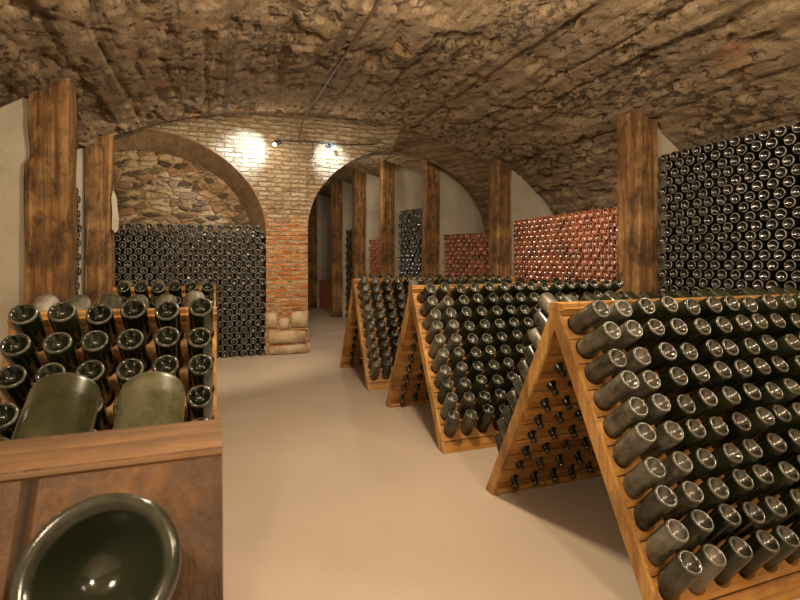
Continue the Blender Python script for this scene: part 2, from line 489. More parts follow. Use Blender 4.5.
# second chamber behind the right arch: its wall veers to the left
WALL2 = [(6.34, 3.9), (7.7, 3.40), (8.9, 3.03), (10.05, 2.81), (11.2, 2.60), (13.6, 2.48), (16.0, 2.40)]
def xr(y):
    for (y0, x0), (y1, x1) in zip(WALL2, WALL2[1:]):
        if y <= y1: return x0 + (x1 - x0) * (y - y0) / (y1 - y0)
    return WALL2[-1][1]
sweep('ceiling_passage', M_VBRICK, frange(YE + 0.38, 15.5, 60), lambda y: xr(y) - 1.0, 2.8, 1.85, 1.42, 0.02, 90)

mb = MB(); mb.box((-2.6, -2.3, -0.1), (5.6, 15.6, 0.0))
tag(mb.build('floor', M_FLOOR), kind='structure')
mb = MB(); mb.box((-2.6, -2.4, 0), (5.4, -2.2, 3.4))
tag(mb.build('wall_front', M_PLASTER), kind='structure')
mb = MB(); mb.box((4.98, -2.2, 0), (5.2, YE + 0.4, 2.2))
tag(mb.build('wall_right', M_PLASTER), kind='structure')
mb = MB(); mb.box((-2.45, -2.2, 0), (-2.2, 8, 2.2))
tag(mb.build('wall_left', M_PLASTER), kind='structure')
mb = MB(); mb.box((-0.6, 15.2, 0), (5.2, 15.4, 3.4)); mb.box((0.9, YE + 0.4, 0), (1.05, 15.3, 3.4))
tag(mb.build('wall_passage', M_PLASTER), kind='structure')

# end wall with the two arches (strips from the arch up to the vault)
ARCH_L = (-0.88, 1.52, 1.62, 1.28)      # centre, half width, springing, rise
ARCH_R = (2.70, 1.50, 1.70, 1.22)
def intr(x, A):
    c, w, s, r = A
    t = (x - c) / w
    return s + r * math.sqrt(max(0.0, 1 - t * t)) if abs(t) < 1 else 0.0
def arc_xs(A, n=44): return [A[0] - A[1] * math.cos(PI * i / n) for i in range(n + 1)]
mb = MB()
segs = [('w', -2.4 - 0.2, -2.4), ('a', ARCH_L), ('w', 0.64, 1.20), ('a', ARCH_R), ('w', 4.20, 5.0)]
y0, y1 = YE, YE + 0.42
def lean(x):
    t = min(max((x - 2.0) / 1.0, 0.0), 1.0)
    return t * t * (3 - 2 * t)
def wob(x, z): return 0.016 * noise.noise(Vector((x * 5, 1, z * 9)))
for s in segs:
    if s[0] == 'w':
        xs = frange(s[1], s[2], 6); low = lambda x: 0.0
    else:
        xs = arc_xs(s[1]); low = lambda x, A=s[1]: max(intr(x, A), A[2])
    NZ = 14
    for a, b in zip(xs, xs[1:]):
        for k in range(NZ):
            q = []
            for x, kk in ((a, k), (b, k), (b, k + 1), (a, k + 1)):
                lo, hi = low(x), vz(x, 0.12 * (1 - lean(x)))
                t = kk / NZ
                z = lo + (max(hi, lo) - lo) * t
                yy = y0 if s[0] == 'w' and s[1] < 4 else (y0 + 0.36 * lean(x)) * (1 - t) + (y0 - 0.45 * lean(x)) * t
                q.append((x, yy + wob(x, z), z))
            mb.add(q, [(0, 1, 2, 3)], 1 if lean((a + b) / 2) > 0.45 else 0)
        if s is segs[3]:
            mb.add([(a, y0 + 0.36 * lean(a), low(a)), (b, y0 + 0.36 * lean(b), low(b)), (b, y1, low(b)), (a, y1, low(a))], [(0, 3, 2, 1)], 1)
        mb.add([(a, y1, low(a)), (b, y1, low(b)), (b, y1, 3.6), (a, y1, 3.6)], [(0, 3, 2, 1)])
for x, zt in ((0.64, 1.62), (1.20, 1.70), (4.20, 1.70)):
    mb.add([(x, y0, 0), (x, y1, 0), (x, y1, zt), (x, y0, zt)], [(0, 1, 2, 3)])
tag(mb.build('wall_back', [M_BRICK, M_SOFFIT], fix=False), kind='structure')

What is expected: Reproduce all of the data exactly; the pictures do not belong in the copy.

Result of the exercise:
Continue the Blender Python script for this scene: part 2, from line 489. More parts follow. Use Blender 4.5.
# second chamber behind the right arch: its wall veers to the left
WALL2 = [(6.34, 3.9), (7.7, 3.40), (8.9, 3.03), (10.05, 2.81), (11.2, 2.60), (13.6, 2.48), (16.0, 2.40)]
def xr(y):
    for (y0, x0), (y1, x1) in zip(WALL2, WALL2[1:]):
        if y <= y1: return x0 + (x1 - x0) * (y - y0) / (y1 - y0)
    return WALL2[-1][1]
sweep('ceiling_passage', M_VBRICK, frange(YE + 0.38, 15.5, 60), lambda y: xr(y) - 1.0, 2.8, 1.85, 1.42, 0.02, 90)

mb = MB(); mb.box((-2.6, -2.3, -0.1), (5.6, 15.6, 0.0))
tag(mb.build('floor', M_FLOOR), kind='structure')
mb = MB(); mb.box((-2.6, -2.4, 0), (5.4, -2.2, 3.4))
tag(mb.build('wall_front', M_PLASTER), kind='structure')
mb = MB(); mb.box((4.98, -2.2, 0), (5.2, YE + 0.4, 2.2))
tag(mb.build('wall_right', M_PLASTER), kind='structure')
mb = MB(); mb.box((-2.45, -2.2, 0), (-2.2, 8, 2.2))
tag(mb.build('wall_left', M_PLASTER), kind='structure')
mb = MB(); mb.box((-0.6, 15.2, 0), (5.2, 15.4, 3.4)); mb.box((0.9, YE + 0.4, 0), (1.05, 15.3, 3.4))
tag(mb.build('wall_passage', M_PLASTER), kind='structure')

# end wall with the two arches (strips from the arch up to the vault)
ARCH_L = (-0.88, 1.52, 1.62, 1.28)      # centre, half width, springing, rise
ARCH_R = (2.70, 1.50, 1.70, 1.22)
def intr(x, A):
    c, w, s, r = A
    t = (x - c) / w
    return s + r * math.sqrt(max(0.0, 1 - t * t)) if abs(t) < 1 else 0.0
def arc_xs(A, n=44): return [A[0] - A[1] * math.cos(PI * i / n) for i in range(n + 1)]
mb = MB()
segs = [('w', -2.4 - 0.2, -2.4), ('a', ARCH_L), ('w', 0.64, 1.20), ('a', ARCH_R), ('w', 4.20, 5.0)]
y0, y1 = YE, YE + 0.42
def lean(x):
    t = min(max((x - 2.0) / 1.0, 0.0), 1.0)
    return t * t * (3 - 2 * t)
def wob(x, z): return 0.016 * noise.noise(Vector((x * 5, 1, z * 9)))
for s in segs:
    if s[0] == 'w':
        xs = frange(s[1], s[2], 6); low = lambda x: 0.0
    else:
        xs = arc_xs(s[1]); low = lambda x, A=s[1]: max(intr(x, A), A[2])
    NZ = 14
    for a, b in zip(xs, xs[1:]):
        for k in range(NZ):
            q = []
            for x, kk in ((a, k), (b, k), (b, k + 1), (a, k + 1)):
                lo, hi = low(x), vz(x, 0.12 * (1 - lean(x)))
                t = kk / NZ
                z = lo + (max(hi, lo) - lo) * t
                yy = y0 if s[0] == 'w' and s[1] < 4 else (y0 + 0.36 * lean(x)) * (1 - t) + (y0 - 0.45 * lean(x)) * t
                q.append((x, yy + wob(x, z), z))
            mb.add(q, [(0, 1, 2, 3)], 1 if lean((a + b) / 2) > 0.45 else 0)
        if s is segs[3]:
            mb.add([(a, y0 + 0.36 * lean(a), low(a)), (b, y0 + 0.36 * lean(b), low(b)), (b, y1, low(b)), (a, y1, low(a))], [(0, 3, 2, 1)], 1)
        mb.add([(a, y1, low(a)), (b, y1, low(b)), (b, y1, 3.6), (a, y1, 3.6)], [(0, 3, 2, 1)])
for x, zt in ((0.64, 1.62), (1.20, 1.70), (4.20, 1.70)):
    mb.add([(x, y0, 0), (x, y1, 0), (x, y1, zt), (x, y0, zt)], [(0, 1, 2, 3)])
tag(mb.build('wall_back', [M_BRICK, M_SOFFIT], fix=False), kind='structure')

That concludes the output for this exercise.